■ EXERCISE ■
Copy out the lines of the records below, and only those lines, from the one with "Write part 2" through the one with "YS, .012), M_wall)", exactly as they appear.

* start DATASET ROWS *

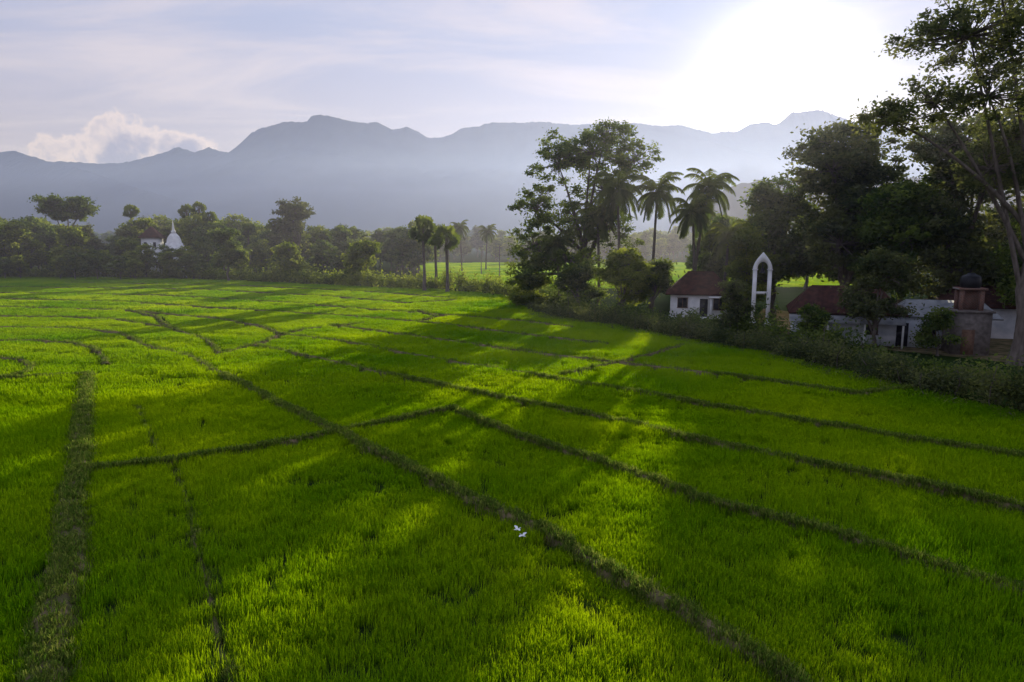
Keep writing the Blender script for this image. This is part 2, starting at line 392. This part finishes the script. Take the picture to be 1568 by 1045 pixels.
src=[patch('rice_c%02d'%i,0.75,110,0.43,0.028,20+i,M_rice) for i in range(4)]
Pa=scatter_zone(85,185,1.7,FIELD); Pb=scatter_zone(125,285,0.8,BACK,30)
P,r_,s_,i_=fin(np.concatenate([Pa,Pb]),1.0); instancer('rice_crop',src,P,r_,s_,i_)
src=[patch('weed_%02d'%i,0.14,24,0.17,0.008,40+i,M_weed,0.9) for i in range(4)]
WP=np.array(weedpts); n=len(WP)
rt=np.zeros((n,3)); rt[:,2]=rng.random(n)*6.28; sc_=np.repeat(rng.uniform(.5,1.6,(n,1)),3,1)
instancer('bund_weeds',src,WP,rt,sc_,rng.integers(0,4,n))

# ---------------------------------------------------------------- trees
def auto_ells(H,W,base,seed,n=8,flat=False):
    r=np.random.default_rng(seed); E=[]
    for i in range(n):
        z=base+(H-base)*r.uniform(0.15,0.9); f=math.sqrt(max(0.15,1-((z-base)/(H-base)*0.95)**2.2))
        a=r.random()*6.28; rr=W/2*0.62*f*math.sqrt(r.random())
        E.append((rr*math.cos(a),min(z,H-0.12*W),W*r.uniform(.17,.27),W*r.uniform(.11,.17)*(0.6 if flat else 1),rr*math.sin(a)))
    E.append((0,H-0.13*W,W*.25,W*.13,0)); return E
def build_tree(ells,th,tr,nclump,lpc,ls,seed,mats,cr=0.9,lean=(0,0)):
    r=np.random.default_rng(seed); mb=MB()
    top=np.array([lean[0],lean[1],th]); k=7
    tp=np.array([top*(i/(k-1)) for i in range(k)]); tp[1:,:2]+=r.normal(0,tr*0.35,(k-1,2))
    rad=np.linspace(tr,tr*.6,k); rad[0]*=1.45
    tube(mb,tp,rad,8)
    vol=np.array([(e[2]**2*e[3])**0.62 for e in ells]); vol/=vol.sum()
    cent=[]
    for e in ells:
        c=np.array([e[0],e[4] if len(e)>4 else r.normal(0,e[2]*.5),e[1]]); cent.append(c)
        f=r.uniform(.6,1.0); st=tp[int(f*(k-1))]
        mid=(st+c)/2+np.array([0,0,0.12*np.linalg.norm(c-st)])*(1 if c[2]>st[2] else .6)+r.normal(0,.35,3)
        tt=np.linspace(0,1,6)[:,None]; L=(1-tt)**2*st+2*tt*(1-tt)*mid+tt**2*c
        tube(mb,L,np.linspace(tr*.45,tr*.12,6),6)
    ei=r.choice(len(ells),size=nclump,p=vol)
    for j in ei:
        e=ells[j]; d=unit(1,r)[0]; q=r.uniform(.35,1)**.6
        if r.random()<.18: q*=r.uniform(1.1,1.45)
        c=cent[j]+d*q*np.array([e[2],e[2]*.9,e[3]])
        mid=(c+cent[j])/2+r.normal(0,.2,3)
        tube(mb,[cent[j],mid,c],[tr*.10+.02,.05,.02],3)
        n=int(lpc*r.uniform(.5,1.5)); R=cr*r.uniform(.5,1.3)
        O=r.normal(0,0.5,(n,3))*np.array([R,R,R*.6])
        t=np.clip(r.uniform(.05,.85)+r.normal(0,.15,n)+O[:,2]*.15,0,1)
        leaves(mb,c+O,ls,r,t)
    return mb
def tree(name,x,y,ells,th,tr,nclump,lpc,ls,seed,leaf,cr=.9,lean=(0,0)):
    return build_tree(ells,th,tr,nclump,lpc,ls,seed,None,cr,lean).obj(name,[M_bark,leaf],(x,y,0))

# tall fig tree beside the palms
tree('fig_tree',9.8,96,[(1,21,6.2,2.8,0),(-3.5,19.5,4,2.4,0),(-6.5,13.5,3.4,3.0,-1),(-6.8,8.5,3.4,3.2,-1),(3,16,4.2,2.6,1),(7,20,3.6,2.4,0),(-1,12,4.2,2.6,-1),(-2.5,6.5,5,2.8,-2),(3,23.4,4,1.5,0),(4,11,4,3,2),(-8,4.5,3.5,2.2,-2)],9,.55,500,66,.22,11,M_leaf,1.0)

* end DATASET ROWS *
* start DATASET ROWS *

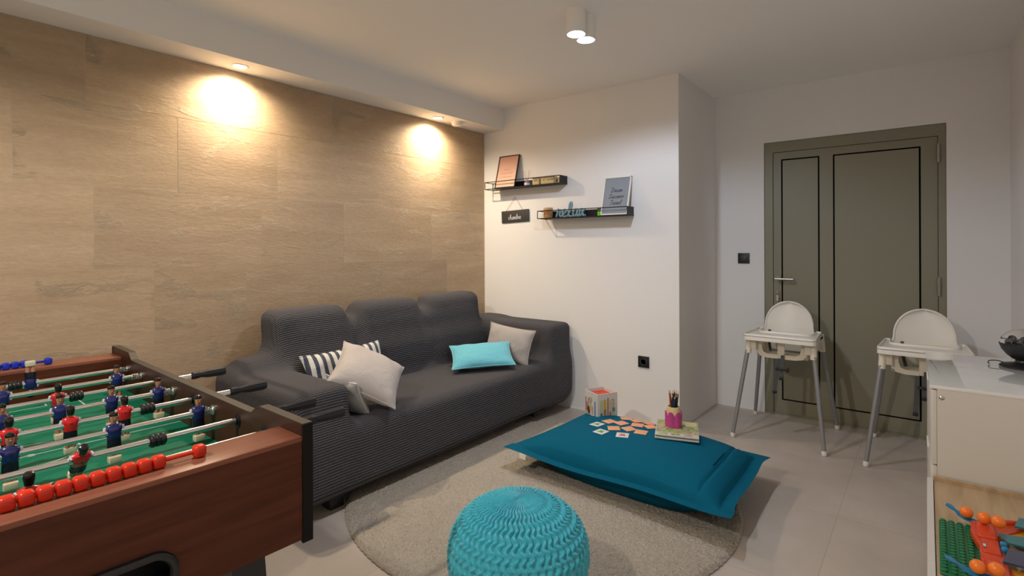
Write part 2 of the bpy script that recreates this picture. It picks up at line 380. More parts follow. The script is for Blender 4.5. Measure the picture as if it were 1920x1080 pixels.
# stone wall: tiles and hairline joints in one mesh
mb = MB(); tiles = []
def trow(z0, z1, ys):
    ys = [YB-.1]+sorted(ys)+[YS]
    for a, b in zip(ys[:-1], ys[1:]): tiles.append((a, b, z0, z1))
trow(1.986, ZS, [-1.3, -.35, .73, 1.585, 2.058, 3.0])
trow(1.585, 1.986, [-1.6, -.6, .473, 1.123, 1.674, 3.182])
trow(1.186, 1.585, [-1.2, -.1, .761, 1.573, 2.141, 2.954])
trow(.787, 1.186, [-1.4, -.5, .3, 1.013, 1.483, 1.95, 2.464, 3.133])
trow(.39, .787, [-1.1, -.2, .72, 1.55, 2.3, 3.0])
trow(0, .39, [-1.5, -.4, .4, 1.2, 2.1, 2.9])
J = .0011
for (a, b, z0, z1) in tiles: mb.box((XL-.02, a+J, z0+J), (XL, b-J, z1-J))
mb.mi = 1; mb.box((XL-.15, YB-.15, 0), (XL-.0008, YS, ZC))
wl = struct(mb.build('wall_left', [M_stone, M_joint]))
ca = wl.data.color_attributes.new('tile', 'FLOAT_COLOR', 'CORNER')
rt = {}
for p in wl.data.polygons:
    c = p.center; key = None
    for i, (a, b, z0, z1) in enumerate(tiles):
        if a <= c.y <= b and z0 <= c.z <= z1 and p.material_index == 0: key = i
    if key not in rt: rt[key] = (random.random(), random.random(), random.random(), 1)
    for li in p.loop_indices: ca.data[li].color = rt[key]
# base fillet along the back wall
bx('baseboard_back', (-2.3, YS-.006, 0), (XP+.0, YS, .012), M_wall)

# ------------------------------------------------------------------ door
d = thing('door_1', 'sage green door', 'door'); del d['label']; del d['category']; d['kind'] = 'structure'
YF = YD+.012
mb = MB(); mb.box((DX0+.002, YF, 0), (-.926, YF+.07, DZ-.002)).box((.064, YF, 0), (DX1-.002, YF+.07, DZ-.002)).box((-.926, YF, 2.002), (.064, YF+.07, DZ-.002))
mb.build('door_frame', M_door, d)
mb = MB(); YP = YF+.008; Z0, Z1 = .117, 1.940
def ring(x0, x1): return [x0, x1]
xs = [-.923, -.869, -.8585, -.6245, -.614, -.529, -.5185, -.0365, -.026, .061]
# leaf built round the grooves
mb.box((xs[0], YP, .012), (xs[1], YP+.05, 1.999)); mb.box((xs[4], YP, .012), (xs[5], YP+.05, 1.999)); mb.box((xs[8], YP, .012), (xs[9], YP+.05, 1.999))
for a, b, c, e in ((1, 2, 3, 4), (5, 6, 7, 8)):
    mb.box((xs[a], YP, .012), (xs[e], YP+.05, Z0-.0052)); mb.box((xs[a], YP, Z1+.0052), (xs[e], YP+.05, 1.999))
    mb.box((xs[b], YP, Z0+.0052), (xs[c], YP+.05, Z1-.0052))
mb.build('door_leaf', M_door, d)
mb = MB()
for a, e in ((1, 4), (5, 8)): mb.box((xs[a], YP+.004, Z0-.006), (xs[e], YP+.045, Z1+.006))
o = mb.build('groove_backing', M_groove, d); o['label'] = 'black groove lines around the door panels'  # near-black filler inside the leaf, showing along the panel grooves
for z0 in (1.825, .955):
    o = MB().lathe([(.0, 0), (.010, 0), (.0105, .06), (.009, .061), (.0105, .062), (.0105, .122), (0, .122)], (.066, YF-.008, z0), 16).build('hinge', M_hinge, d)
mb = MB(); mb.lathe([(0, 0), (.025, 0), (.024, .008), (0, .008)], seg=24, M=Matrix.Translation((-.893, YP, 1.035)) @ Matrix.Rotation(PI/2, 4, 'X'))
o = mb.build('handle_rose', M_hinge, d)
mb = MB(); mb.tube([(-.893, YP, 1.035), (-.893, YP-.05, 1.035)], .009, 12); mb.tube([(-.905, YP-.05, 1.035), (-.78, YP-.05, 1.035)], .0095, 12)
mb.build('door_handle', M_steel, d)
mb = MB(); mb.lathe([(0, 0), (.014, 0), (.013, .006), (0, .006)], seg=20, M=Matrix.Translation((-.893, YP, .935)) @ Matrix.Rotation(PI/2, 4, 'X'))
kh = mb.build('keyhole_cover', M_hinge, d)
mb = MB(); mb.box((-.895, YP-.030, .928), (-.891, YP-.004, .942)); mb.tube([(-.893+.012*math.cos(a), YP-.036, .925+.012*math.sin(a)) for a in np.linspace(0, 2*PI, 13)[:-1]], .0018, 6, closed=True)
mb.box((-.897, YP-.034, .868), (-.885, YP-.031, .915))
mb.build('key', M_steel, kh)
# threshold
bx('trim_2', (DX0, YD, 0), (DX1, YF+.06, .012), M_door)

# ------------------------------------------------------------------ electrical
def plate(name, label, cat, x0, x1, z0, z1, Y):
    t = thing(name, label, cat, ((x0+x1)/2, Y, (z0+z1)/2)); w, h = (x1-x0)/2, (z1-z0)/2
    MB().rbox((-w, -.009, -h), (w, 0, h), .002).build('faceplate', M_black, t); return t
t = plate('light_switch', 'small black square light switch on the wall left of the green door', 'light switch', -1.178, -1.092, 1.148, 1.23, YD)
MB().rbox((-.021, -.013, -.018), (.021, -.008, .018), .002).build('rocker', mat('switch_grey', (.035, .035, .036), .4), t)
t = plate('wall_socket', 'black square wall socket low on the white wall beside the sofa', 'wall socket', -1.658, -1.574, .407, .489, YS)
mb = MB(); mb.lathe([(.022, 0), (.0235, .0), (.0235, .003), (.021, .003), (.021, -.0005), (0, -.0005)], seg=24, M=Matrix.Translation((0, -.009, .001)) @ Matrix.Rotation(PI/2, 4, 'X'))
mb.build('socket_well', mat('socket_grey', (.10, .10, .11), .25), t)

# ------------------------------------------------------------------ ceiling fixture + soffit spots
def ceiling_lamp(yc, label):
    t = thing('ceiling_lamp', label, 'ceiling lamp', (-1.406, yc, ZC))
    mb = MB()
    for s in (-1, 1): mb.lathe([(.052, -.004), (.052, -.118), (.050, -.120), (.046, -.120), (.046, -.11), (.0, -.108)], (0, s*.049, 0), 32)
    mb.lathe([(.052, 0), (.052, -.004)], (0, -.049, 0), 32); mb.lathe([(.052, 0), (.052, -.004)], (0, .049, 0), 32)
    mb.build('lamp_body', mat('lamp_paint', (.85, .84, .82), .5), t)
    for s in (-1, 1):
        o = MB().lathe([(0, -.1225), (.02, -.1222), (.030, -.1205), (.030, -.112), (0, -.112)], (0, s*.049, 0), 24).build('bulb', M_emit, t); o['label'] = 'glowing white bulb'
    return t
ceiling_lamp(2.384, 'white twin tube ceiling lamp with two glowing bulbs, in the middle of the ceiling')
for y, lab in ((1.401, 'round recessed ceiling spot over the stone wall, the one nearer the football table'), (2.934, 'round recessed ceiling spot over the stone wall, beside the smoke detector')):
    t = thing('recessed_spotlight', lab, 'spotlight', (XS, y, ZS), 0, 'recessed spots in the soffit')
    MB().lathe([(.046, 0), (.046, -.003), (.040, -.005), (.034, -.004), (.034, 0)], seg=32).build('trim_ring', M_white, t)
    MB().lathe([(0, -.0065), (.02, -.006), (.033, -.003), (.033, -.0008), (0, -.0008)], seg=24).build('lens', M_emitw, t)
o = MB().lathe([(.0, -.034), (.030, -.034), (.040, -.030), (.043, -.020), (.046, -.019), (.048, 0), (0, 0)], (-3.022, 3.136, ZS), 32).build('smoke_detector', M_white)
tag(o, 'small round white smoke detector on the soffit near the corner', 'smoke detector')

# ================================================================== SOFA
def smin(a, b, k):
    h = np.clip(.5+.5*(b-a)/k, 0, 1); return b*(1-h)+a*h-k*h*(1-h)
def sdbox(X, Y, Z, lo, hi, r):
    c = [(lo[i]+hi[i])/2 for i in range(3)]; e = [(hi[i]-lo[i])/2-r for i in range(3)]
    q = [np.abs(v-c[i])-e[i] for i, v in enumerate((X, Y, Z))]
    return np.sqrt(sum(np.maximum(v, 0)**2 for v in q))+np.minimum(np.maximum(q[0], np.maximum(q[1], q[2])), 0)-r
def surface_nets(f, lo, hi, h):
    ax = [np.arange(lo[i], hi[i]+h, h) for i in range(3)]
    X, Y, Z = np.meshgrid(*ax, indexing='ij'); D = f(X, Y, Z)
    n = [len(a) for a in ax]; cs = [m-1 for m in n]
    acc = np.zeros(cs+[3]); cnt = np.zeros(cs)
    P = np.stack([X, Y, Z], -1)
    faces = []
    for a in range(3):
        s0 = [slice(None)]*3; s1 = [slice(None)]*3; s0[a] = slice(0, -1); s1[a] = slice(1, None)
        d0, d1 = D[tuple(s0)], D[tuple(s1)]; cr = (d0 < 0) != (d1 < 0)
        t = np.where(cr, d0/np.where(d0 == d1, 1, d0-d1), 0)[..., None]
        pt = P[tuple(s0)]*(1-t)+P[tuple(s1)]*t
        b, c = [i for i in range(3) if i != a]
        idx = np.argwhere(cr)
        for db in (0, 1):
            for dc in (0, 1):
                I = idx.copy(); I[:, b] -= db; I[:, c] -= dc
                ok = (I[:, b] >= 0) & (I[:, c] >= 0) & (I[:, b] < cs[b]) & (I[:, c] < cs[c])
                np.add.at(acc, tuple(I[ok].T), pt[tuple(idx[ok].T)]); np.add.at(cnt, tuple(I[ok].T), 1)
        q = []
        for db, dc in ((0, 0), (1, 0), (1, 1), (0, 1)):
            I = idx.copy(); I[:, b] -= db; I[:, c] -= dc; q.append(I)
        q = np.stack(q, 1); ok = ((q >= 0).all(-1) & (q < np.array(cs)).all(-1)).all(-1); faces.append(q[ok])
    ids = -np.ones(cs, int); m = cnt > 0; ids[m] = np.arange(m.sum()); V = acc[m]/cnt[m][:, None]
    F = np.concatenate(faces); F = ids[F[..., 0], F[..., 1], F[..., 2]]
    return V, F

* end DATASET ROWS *
* start DATASET ROWS *

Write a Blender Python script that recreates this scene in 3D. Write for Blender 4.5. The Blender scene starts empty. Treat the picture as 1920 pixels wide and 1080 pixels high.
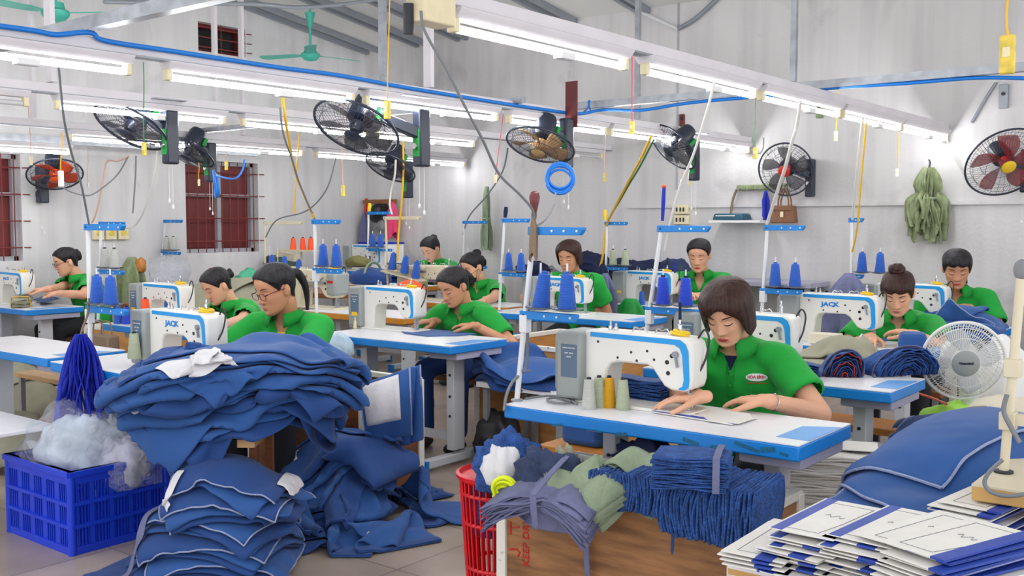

* end DATASET ROWS *

■ TASK RESULT ■
Write part 2 of the bpy script that recreates this picture. It picks up at line 380. More parts follow. The script is for Blender 4.5. Measure the picture as if it were 1920x1080 pixels.
# stone wall: tiles and hairline joints in one mesh
mb = MB(); tiles = []
def trow(z0, z1, ys):
    ys = [YB-.1]+sorted(ys)+[YS]
    for a, b in zip(ys[:-1], ys[1:]): tiles.append((a, b, z0, z1))
trow(1.986, ZS, [-1.3, -.35, .73, 1.585, 2.058, 3.0])
trow(1.585, 1.986, [-1.6, -.6, .473, 1.123, 1.674, 3.182])
trow(1.186, 1.585, [-1.2, -.1, .761, 1.573, 2.141, 2.954])
trow(.787, 1.186, [-1.4, -.5, .3, 1.013, 1.483, 1.95, 2.464, 3.133])
trow(.39, .787, [-1.1, -.2, .72, 1.55, 2.3, 3.0])
trow(0, .39, [-1.5, -.4, .4, 1.2, 2.1, 2.9])
J = .0011
for (a, b, z0, z1) in tiles: mb.box((XL-.02, a+J, z0+J), (XL, b-J, z1-J))
mb.mi = 1; mb.box((XL-.15, YB-.15, 0), (XL-.0008, YS, ZC))
wl = struct(mb.build('wall_left', [M_stone, M_joint]))
ca = wl.data.color_attributes.new('tile', 'FLOAT_COLOR', 'CORNER')
rt = {}
for p in wl.data.polygons:
    c = p.center; key = None
    for i, (a, b, z0, z1) in enumerate(tiles):
        if a <= c.y <= b and z0 <= c.z <= z1 and p.material_index == 0: key = i
    if key not in rt: rt[key] = (random.random(), random.random(), random.random(), 1)
    for li in p.loop_indices: ca.data[li].color = rt[key]
# base fillet along the back wall
bx('baseboard_back', (-2.3, YS-.006, 0), (XP+.0, YS, .012), M_wall)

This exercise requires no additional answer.